A transportation firm has been ordered to pay more than £13,000 after a showjumping horse was injured when it escaped from a lorry aboard a ferry.

Kilmarnock Sheriff Court heard last week that the horse, called Farco, was returning to Ayrshire after a shoeing review in Northern Ireland

Due to injuries sustained when the horse got free on the ferry, its value was reduced from £12,000 to zero.

Owner Derek Rankine, whose daughter rode Farco at showjumping events across Ayrshire, took the horse transport company BG Craig, a partnership trading as Willie Craig Transporters, to court.

According to the Scottish Legal News website, the case came before Sheriff George Jamieson at Kilmarnock Sheriff Court. 

The court heard that while Farco was aboard a ferry from Belfast to Cairnryan in 2017, he escaped from his stall on the transport lorry and was seriously injured.

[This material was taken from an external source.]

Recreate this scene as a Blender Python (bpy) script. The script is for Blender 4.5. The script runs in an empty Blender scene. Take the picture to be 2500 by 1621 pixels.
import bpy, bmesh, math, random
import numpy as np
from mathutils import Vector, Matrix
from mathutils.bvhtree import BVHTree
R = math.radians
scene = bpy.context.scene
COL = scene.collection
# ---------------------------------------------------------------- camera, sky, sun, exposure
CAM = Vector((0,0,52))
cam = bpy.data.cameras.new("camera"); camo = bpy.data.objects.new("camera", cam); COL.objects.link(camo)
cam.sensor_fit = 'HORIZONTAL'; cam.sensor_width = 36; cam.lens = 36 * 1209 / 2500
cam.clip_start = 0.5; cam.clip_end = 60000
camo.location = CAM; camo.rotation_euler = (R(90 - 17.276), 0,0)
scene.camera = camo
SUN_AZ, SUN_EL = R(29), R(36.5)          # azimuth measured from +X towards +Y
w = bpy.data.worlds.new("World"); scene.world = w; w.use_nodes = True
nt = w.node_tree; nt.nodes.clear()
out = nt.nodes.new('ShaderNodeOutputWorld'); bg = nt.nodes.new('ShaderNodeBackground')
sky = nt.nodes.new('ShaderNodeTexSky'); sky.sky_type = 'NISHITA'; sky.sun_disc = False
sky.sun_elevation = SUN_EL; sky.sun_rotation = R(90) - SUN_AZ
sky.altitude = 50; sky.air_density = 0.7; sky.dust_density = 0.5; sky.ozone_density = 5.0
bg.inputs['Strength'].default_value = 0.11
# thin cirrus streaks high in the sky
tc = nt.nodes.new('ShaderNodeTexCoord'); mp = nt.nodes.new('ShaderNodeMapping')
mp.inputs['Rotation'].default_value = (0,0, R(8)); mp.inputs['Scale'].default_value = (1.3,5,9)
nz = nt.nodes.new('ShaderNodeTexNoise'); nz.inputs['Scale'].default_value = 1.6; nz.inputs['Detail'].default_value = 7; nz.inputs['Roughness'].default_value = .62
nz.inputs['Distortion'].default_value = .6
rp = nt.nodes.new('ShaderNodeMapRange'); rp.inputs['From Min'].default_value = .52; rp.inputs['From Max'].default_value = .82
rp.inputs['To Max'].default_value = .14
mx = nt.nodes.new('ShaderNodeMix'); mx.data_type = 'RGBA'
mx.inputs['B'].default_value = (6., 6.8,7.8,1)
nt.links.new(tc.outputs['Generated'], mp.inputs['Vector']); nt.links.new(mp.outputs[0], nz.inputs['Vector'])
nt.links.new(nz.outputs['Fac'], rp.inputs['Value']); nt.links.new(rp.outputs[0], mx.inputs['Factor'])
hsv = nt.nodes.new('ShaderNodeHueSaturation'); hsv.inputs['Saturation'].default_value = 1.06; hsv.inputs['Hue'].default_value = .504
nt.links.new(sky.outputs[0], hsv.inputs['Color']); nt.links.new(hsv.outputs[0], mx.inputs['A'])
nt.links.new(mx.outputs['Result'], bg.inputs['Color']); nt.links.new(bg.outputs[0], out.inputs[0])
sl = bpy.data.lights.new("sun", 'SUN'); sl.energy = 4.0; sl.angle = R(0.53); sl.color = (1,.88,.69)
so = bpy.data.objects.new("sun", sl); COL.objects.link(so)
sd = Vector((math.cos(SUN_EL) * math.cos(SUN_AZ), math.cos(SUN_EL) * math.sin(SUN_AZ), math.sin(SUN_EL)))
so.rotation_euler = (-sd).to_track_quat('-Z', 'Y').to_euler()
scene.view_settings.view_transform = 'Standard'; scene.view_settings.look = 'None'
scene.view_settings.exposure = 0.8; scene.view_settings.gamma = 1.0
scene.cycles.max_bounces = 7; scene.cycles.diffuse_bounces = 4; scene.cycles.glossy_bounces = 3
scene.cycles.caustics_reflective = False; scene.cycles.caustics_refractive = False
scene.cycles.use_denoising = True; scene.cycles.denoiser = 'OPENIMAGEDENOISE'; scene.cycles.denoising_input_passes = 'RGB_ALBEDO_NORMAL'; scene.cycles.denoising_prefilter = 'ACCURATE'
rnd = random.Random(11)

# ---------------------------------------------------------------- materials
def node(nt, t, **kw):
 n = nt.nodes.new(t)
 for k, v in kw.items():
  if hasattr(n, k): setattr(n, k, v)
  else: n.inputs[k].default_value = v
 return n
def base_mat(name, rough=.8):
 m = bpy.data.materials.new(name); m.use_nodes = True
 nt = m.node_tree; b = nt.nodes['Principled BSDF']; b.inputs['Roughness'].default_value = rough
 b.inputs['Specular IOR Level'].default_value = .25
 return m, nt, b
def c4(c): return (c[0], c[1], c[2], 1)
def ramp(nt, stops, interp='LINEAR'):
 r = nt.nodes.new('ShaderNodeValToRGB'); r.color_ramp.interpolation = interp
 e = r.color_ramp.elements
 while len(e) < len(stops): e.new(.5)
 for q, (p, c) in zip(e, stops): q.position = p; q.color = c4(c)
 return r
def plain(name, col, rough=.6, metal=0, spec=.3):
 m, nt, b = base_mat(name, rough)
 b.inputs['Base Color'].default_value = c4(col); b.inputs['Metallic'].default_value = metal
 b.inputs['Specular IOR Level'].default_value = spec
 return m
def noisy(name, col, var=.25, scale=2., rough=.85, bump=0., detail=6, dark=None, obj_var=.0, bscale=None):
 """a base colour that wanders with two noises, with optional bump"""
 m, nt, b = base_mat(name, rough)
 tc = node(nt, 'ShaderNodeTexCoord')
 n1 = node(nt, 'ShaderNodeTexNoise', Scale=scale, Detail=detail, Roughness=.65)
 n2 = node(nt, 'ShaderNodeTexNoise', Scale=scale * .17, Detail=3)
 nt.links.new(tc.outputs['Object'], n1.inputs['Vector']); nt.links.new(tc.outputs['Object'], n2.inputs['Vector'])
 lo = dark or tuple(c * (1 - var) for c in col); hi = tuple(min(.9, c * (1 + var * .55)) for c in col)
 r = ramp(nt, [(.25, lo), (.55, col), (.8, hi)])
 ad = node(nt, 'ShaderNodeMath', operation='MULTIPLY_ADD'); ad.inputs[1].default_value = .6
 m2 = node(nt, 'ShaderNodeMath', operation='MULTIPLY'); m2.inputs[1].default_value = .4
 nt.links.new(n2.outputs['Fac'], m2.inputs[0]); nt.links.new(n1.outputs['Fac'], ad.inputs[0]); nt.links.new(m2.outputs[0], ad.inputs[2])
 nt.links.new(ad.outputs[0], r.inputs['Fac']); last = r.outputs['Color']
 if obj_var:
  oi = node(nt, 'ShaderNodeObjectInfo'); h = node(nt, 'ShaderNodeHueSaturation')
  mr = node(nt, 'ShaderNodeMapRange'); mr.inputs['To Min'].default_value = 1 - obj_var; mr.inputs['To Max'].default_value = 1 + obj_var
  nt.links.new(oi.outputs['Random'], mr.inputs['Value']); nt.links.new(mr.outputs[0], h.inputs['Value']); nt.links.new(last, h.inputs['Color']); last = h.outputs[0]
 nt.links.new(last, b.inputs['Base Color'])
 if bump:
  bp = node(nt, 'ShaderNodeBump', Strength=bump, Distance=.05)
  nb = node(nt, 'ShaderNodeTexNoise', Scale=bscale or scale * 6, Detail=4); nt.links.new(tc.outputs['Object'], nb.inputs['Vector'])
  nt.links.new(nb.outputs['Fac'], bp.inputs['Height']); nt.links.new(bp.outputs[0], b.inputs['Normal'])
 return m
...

As a result of these injuries the pursuer incurred £1391.83 of vet bills and Farco could no longer compete in equestrian events.

Farco’s value immediately before the accident was assessed by the sheriff as £12,000, on the basis of expert evidence.

Mr Rankine contended that Farco’s value after the accident was zero, as he was a gelding and could not be used to breed.

The defenders insisted the transport lorry met industry standards and all reasonable precautions had been taken to avoid injury and suffering to the horse.

Additionally, Farco had an "inherent vice" - a phobia of being placed in the rear of a horse transporter that the defenders were not informed of by the pursuer.

According to Scottish Legal News, Sheriff Jamieson said: “It is true that Farco must have slipped or fell when he broke loose from his stall, but the slip was not the immediate cause of his injuries. Those were associated with him breaking free from his stall.”

Turning to the evidence on Farco’s ties, Sheriff Jamieson said: “The simple fact is that the ties broke during normal transport conditions and the defenders have not led evidence to prove that they did not do so on account of age, wear, or any other defect.

"In these circumstances, I accept Mr McShane’s submission that the defenders have failed to discharge the onus on them to prove there was no breach by them of Article 6(3) of Regulation 1/2005.”

Assessing the evidence on inherent vice, the sheriff added: “I am faced with the situation where I do not find either witness credible or reliable on this point. The onus of proof is on the defender in this matter and, as it has not been discharged, I cannot find it established that Farco had an inherent vice.”

The sheriff concluded: “Both experts and counsel agreed that Farco had no commercial value after the accident. He could not be used for show jumping purposes, and he had no residual value as he could not breed or enter the human food chain. The difference between the pre-accident and post-accident values of Farco was therefore £12,000.”

The sheriff therefore found the defenders liable to the pursuer for the sum of £13,1391.83, being the cost of vet bills plus the loss in value, with interest to be determined by the court and a hearing fixed to determine the issue of joint liability.